Jurassic 5

Quality Control (Interscope)

Sep 6, 2000 at 4:00 am
Six men don headphones, meditating on the grassy island of a Los Angeles intersection; every passing car is no doubt blasting the crunk album of the month, but the men -- members of LA's Jurassic 5 -- are oblivious to it. They're plugged into a tree-stump turntable on the cover of their debut album, Quality Control, tuned in (literally) to the roots of hip-hop culture.

J5's sound is unmistakable: When they came out with an EP in '97 (two years after their sleeper gem "Unified Rebelution"), their nostalgic production and rhyme style had all heads, with ears to the ground, signaling the village. Soon the group could be found on college-radio Top 10s. Now they're touring with Rage Against the Machine.

For the first time since the Cold Crush Brothers in the early '80s, four emcees sing choruses in unison and rocket lines back and forth as in a game of four-square.

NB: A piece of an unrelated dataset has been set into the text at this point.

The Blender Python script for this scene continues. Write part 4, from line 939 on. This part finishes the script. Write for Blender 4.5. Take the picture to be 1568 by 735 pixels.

Crate-digger Cut Chemist and turntablist Nu-Mark blend organic funk drum, bass, guitar and synthesizer samples into midtempo beats and evoke the late '70s with laugh tracks and, on the catchy title piece, an occasional "I like it!" and "All right!" from a sitcom like Good Times.

But Quality Control isn't about nostalgia. The group addresses issues like commercial glamour-rap's reckless attitude toward its audience. On "L.a.u.s.d.," the emcees cynically proclaim, "A lot of people are fake, this is Hollywood/We shape the minds of kids in every hood/We make your bad situation look good," criticizing the effects of rap that exalts sex, money and murder in the ears of juveniles. Along with Black Star, Dead Prez and those deeper below the surface, Jurassic 5 are the leaders of the next school, a movement of artists who see rap as a tool for linear cultural improvement and progression. The concepts are a bit obscured by the body-moving backdrop, but that's how Jurassic 5 maintains its mass appeal, through a new trope on the meaning of "roots" that brings the vibe of the toddler days of hip-hop.